CHP seçime yeni bir kadro yeni bir liderle 1973 seçimlerinden umutluydu. Özellikle Ecevit’ e yakıştırılan “Karaoğlan”, “Umudumuz Ecevit” gibi sloganlar CHP için birer propaganda niteliğindeydi.[18]Nitekim DP, AP’ nin seçmeninden oy alabilmek için eski Cumhurbaşkanı Celal Bayar’ ın desteğini aldı.[19] Bayar Demokrat Parti İl Kongrelerine katılıyor, konuşmalar yapıyor, eski Demokratların, DP yanında olduklarını göstermek istiyor, gönlünün DP’ de olduğunu açıklarken aynı zamanda CGP’ de CHP’ den ayrılan Feyzioğlu CHP tabanından oy desteği almaya çalışıyor, Feyzioğlu ise, İnönü’ nün desteğini almaya çalışmış bu durum başarısız olurken, MSP ise hem AP hem de CHP’ den oy almaya çalışıyordu. MSP, AP’ yi “renksiz” CHP’ yi ise “solcu”[20] olarak nitelendiriyordu. Seçimlerin daha çok AP-CHP arasında geçtiği görülürken, iki siyasal parti meydanlarda birbirlerini suçluyorlardı. Seçim sonuçlarında Adalet Gazetesi AP için şu manşeti atmıştır:[21]

“Beklenen hezimet:

Millet AP’ yi iktidara layık görmedi.”

AP’ yi destekleyen Son Havadis gazetesiyle de manşetiyle dalga geçerek, “Dev Aynası Kırıldı” şeklindeki yazısında, “Seçimden iki gün öncesine kadar bile burunlarının ucunu göremiyor ve yerinde yeller esecek saltanatı devam edecek sanıyorlardı.”

dscsdc

Seçimden Önce Son Havadis Ve Onu Eleştiren Adalet Gazetesi, 16 Ekim 1973

Seçimlere katılım 64,3 ile en düşük katılımlı 1969 seçimlerini 2,5 puan geçerek % 66,8'de kalmış, sekiz partinin katıldığı seçimde AP % 29' la 149, CHP % 33' le 185, DP % 11' le 45, MSP % 11' le 48 ve CGP % 5 ile 13 milletvekili çıkarmıştı.[22]
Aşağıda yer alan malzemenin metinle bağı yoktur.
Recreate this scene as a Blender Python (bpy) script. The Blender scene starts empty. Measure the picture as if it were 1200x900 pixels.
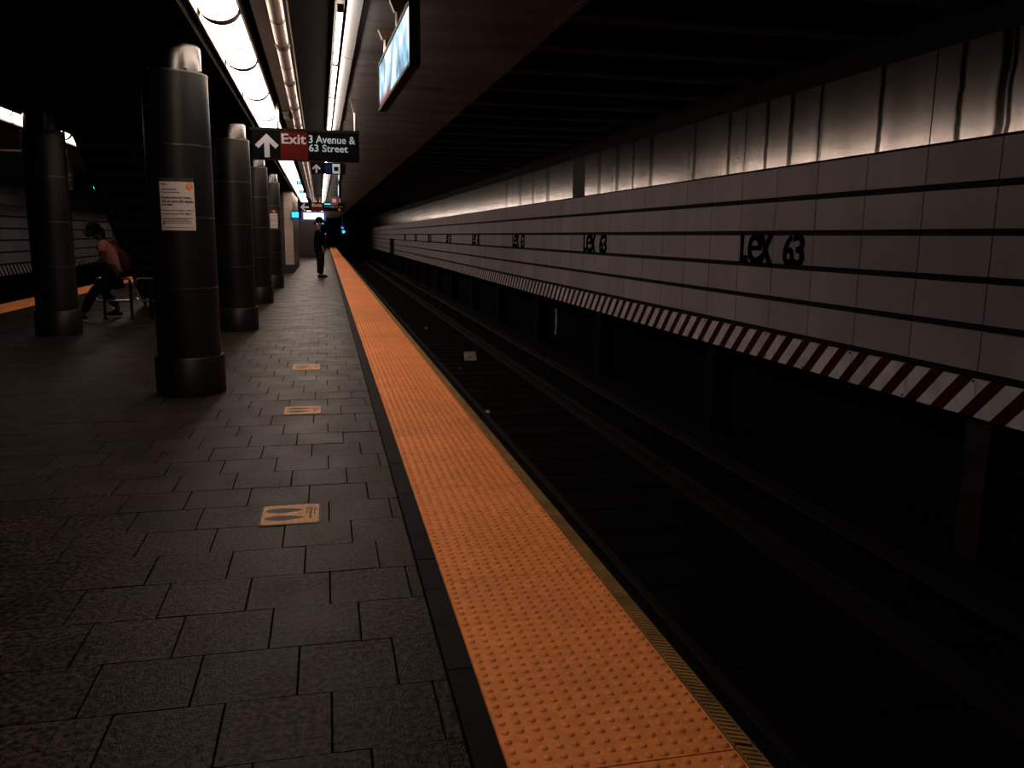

Seçim sonuçlarını Demirel’ e kesen gazete[23], “Seçim sonuçları, Demirel ve ekibi yüzünden AP’ yi bekleneninde üstünde hezimete uğratırken CHP’ yi başa getiren parti haline getirmiştir.” ifadelerini kullanırken, seçim sonucu MSP ve DP’ ye yaramış, bu seçimde TBP lideri Mustafa Timisi ile MP’ nin yeni lideri Cemal Tural’ ı, eski TİP lideri İstanbul Adayı M. Ali Aybar parlamento dışı kalmıştı.[24]

Financial Times Gazetesi ise seçim sonuçlarının Türkiye’ yi, “Politik bir güvensizliğin içine ittiğini” söylerken, aynı zamanda kurulacak olan koalisyon hükümetleri de kararsız hareket edeceklerdi.[25](Financial Times gazetesinin yaptığı yorum ilerleyen yıllarda haklı çıkacaktır.)

Demirelsiz Cephe Hükümeti Fikri ve Tartışmaları

1965-1971 yıllarında ülkeyi yöneten AP, seçimlerle iktidarı kaybetmiştir. İş çevreleri bir CHP-AP Koalisyonu isterken, Demirel bu koalisyona yanaşmamış ve ‘’Halk bize muhalefet görevi verdi’’ diyerek koalisyona kapılarını kapatırken, F. Bozbeyli ise, sağdaki partilerin liderleri toplanmalı[26] ve bir sağ koalisyon kurulması teklifini sunmuştur.[27]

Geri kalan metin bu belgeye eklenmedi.